[Task objective]
Copy the listing below line for line, starting at its first line and ending with the line that has "of the cable loop')" in it. Add nothing.

[Collected data]
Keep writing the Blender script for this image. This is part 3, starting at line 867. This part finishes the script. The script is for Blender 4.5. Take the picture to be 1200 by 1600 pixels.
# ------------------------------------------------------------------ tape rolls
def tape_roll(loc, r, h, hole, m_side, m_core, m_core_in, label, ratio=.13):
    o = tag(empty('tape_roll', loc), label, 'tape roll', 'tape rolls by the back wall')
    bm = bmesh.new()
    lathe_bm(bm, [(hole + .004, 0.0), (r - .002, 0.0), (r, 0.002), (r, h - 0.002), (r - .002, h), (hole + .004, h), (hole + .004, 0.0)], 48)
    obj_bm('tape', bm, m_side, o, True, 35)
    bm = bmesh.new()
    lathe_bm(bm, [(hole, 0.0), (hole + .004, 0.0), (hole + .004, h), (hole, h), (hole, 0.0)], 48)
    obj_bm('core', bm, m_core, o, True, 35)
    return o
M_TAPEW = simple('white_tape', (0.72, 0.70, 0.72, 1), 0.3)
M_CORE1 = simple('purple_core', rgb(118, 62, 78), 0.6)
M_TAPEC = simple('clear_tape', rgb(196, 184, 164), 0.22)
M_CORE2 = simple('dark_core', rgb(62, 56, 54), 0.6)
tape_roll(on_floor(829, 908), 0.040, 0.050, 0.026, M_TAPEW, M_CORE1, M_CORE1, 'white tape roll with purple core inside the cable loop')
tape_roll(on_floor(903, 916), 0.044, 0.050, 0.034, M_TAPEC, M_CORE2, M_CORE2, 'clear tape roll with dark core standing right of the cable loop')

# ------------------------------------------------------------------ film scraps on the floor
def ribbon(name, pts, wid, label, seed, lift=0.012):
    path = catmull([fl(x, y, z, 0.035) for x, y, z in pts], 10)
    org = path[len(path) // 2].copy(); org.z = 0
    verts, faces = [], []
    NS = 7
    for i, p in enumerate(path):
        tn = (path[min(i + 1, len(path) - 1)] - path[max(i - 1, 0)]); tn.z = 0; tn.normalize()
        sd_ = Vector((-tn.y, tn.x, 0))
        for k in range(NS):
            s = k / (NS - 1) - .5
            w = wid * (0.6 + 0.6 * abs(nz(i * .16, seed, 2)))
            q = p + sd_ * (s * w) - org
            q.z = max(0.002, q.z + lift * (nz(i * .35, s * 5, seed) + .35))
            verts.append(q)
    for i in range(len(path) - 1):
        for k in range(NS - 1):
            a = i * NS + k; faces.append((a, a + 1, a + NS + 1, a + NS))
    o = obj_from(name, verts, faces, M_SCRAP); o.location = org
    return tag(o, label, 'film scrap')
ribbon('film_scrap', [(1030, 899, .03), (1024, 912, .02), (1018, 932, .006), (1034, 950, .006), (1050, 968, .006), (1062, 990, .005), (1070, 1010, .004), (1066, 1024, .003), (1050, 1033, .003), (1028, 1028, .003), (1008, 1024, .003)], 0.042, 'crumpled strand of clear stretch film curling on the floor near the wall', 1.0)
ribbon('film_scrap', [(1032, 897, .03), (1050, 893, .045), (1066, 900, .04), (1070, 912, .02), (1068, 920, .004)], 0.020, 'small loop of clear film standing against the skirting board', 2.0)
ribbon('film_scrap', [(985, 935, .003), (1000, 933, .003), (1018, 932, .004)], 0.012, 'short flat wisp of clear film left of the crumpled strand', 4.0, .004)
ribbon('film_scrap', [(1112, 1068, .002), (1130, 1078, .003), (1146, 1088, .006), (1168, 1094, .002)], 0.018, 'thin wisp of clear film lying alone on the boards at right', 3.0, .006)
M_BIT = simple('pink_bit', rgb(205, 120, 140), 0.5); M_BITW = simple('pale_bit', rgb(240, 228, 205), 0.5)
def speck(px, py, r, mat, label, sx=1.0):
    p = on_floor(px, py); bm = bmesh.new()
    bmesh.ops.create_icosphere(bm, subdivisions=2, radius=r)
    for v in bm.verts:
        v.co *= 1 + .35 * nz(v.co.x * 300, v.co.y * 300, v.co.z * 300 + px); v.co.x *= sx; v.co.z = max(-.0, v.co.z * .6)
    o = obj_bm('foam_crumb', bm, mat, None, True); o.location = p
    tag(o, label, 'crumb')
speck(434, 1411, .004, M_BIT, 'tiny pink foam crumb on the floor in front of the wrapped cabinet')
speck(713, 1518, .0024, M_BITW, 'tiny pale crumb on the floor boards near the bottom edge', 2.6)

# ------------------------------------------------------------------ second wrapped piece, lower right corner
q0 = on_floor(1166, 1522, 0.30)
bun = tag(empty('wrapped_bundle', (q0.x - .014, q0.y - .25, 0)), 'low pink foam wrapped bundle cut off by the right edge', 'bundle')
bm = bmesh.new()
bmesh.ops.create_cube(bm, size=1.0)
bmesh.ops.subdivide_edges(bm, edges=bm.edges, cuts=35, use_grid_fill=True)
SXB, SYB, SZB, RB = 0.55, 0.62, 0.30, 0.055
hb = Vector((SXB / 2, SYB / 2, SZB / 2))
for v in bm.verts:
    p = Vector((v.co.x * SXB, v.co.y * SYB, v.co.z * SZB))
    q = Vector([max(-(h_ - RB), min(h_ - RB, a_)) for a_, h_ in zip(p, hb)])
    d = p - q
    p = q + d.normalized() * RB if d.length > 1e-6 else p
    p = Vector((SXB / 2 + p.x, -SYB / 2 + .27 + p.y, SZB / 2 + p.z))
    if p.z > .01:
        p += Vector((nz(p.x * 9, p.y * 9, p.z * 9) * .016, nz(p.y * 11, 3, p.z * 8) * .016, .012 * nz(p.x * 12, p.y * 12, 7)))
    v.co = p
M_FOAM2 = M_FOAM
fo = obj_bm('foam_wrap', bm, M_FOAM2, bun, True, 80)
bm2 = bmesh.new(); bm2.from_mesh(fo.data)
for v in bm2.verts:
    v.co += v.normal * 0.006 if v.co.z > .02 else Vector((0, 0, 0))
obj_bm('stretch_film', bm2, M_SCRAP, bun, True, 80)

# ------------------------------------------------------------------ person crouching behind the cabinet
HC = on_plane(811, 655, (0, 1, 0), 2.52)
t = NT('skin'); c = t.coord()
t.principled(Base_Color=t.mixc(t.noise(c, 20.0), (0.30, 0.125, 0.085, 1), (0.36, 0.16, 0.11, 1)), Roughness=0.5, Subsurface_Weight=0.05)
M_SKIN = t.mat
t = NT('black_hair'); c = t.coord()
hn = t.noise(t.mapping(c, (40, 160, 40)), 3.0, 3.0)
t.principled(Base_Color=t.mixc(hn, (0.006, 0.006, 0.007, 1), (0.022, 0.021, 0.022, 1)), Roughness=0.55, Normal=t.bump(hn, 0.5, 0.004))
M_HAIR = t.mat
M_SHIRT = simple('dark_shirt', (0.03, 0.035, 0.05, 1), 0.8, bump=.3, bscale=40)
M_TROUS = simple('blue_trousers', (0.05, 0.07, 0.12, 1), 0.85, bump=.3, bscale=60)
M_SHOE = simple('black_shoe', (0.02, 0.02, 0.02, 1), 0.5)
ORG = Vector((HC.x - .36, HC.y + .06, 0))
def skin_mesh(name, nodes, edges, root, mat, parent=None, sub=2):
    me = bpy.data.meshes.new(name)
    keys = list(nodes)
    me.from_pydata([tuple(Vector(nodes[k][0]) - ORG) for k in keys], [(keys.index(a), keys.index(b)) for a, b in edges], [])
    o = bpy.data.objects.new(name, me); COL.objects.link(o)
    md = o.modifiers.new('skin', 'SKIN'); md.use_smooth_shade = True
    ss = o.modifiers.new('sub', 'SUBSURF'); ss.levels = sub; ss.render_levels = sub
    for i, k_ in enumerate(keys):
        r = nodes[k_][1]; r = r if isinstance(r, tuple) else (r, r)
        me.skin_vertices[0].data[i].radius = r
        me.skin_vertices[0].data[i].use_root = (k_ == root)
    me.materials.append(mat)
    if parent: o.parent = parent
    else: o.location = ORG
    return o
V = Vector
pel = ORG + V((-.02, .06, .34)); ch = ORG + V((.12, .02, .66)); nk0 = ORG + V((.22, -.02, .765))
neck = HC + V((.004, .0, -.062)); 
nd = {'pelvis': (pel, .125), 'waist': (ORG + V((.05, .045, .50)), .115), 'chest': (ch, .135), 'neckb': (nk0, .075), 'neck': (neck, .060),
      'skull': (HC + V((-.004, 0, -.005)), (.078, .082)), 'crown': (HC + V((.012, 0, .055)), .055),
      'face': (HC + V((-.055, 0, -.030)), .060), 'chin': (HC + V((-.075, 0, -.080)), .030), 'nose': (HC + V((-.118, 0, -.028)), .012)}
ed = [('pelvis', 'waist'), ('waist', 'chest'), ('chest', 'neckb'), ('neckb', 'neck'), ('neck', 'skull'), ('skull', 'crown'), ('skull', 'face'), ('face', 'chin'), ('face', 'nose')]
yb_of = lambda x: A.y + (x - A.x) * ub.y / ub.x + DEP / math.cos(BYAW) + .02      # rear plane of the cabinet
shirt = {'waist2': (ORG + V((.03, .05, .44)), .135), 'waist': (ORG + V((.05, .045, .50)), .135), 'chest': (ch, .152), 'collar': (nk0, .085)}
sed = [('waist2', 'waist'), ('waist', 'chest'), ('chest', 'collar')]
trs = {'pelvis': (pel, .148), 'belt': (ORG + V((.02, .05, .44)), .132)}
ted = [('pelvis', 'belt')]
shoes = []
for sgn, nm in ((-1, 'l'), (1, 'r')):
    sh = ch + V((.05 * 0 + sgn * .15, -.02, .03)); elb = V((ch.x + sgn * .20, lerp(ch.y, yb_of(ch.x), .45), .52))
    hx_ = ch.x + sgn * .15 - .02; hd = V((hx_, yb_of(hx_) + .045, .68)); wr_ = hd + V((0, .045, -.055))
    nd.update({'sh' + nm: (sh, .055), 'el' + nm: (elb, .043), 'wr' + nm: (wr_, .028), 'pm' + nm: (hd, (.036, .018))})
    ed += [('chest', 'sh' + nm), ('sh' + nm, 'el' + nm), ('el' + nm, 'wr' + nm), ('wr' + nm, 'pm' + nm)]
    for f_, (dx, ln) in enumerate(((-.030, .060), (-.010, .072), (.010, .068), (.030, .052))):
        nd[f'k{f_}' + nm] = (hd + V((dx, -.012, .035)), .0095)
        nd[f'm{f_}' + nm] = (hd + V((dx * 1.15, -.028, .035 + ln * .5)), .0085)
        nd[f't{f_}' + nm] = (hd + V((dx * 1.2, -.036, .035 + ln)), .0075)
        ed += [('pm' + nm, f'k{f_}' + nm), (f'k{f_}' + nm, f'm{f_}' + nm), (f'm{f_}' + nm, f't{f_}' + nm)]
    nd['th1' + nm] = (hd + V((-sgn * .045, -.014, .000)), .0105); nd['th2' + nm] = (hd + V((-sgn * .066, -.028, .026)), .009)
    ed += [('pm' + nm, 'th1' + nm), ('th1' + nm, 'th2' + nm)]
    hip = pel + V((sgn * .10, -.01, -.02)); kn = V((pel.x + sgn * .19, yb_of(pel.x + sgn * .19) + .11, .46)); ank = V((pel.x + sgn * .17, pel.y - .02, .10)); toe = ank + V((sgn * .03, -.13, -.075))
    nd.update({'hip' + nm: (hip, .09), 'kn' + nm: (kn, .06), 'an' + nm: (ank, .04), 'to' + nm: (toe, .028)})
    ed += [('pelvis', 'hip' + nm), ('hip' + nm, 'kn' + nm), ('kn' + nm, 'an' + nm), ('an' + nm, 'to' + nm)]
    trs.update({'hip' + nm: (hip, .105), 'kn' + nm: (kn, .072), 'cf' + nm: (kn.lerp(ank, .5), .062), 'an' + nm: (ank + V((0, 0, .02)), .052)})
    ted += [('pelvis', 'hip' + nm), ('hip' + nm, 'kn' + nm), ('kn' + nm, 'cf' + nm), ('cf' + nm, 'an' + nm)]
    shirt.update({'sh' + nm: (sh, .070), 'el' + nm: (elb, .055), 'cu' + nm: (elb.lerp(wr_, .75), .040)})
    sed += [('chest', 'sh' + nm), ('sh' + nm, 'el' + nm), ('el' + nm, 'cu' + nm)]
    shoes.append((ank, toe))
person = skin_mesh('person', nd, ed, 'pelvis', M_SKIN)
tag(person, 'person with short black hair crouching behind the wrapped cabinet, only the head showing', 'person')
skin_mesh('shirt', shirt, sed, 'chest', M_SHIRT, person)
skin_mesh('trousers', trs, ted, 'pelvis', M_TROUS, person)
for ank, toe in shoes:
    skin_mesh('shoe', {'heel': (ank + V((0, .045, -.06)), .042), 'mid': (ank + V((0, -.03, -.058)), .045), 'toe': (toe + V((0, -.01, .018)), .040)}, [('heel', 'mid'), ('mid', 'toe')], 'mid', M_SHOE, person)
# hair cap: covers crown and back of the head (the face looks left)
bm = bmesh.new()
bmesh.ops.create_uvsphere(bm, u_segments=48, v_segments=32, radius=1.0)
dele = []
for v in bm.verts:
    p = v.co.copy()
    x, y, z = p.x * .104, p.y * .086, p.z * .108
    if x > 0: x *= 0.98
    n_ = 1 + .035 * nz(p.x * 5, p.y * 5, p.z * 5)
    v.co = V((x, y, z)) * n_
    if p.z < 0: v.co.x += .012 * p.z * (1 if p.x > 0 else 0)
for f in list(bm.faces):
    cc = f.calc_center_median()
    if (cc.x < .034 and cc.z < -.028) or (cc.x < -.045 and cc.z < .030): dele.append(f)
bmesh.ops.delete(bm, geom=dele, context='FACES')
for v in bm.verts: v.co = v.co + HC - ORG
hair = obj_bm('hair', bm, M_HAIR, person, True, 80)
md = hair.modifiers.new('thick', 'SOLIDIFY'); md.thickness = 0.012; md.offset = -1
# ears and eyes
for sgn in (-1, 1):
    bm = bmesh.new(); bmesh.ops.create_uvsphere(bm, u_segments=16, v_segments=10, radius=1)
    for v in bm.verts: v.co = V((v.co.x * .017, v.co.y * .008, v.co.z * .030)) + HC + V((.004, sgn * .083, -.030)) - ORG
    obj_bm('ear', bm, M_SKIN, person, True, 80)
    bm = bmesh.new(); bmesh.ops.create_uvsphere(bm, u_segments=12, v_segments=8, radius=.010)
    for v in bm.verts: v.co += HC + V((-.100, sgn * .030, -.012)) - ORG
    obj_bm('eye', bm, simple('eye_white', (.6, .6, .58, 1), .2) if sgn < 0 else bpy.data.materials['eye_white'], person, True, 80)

[Finished answer]
Keep writing the Blender script for this image. This is part 3, starting at line 867. This part finishes the script. The script is for Blender 4.5. Take the picture to be 1200 by 1600 pixels.
# ------------------------------------------------------------------ tape rolls
def tape_roll(loc, r, h, hole, m_side, m_core, m_core_in, label, ratio=.13):
    o = tag(empty('tape_roll', loc), label, 'tape roll', 'tape rolls by the back wall')
    bm = bmesh.new()
    lathe_bm(bm, [(hole + .004, 0.0), (r - .002, 0.0), (r, 0.002), (r, h - 0.002), (r - .002, h), (hole + .004, h), (hole + .004, 0.0)], 48)
    obj_bm('tape', bm, m_side, o, True, 35)
    bm = bmesh.new()
    lathe_bm(bm, [(hole, 0.0), (hole + .004, 0.0), (hole + .004, h), (hole, h), (hole, 0.0)], 48)
    obj_bm('core', bm, m_core, o, True, 35)
    return o
M_TAPEW = simple('white_tape', (0.72, 0.70, 0.72, 1), 0.3)
M_CORE1 = simple('purple_core', rgb(118, 62, 78), 0.6)
M_TAPEC = simple('clear_tape', rgb(196, 184, 164), 0.22)
M_CORE2 = simple('dark_core', rgb(62, 56, 54), 0.6)
tape_roll(on_floor(829, 908), 0.040, 0.050, 0.026, M_TAPEW, M_CORE1, M_CORE1, 'white tape roll with purple core inside the cable loop')
tape_roll(on_floor(903, 916), 0.044, 0.050, 0.034, M_TAPEC, M_CORE2, M_CORE2, 'clear tape roll with dark core standing right of the cable loop')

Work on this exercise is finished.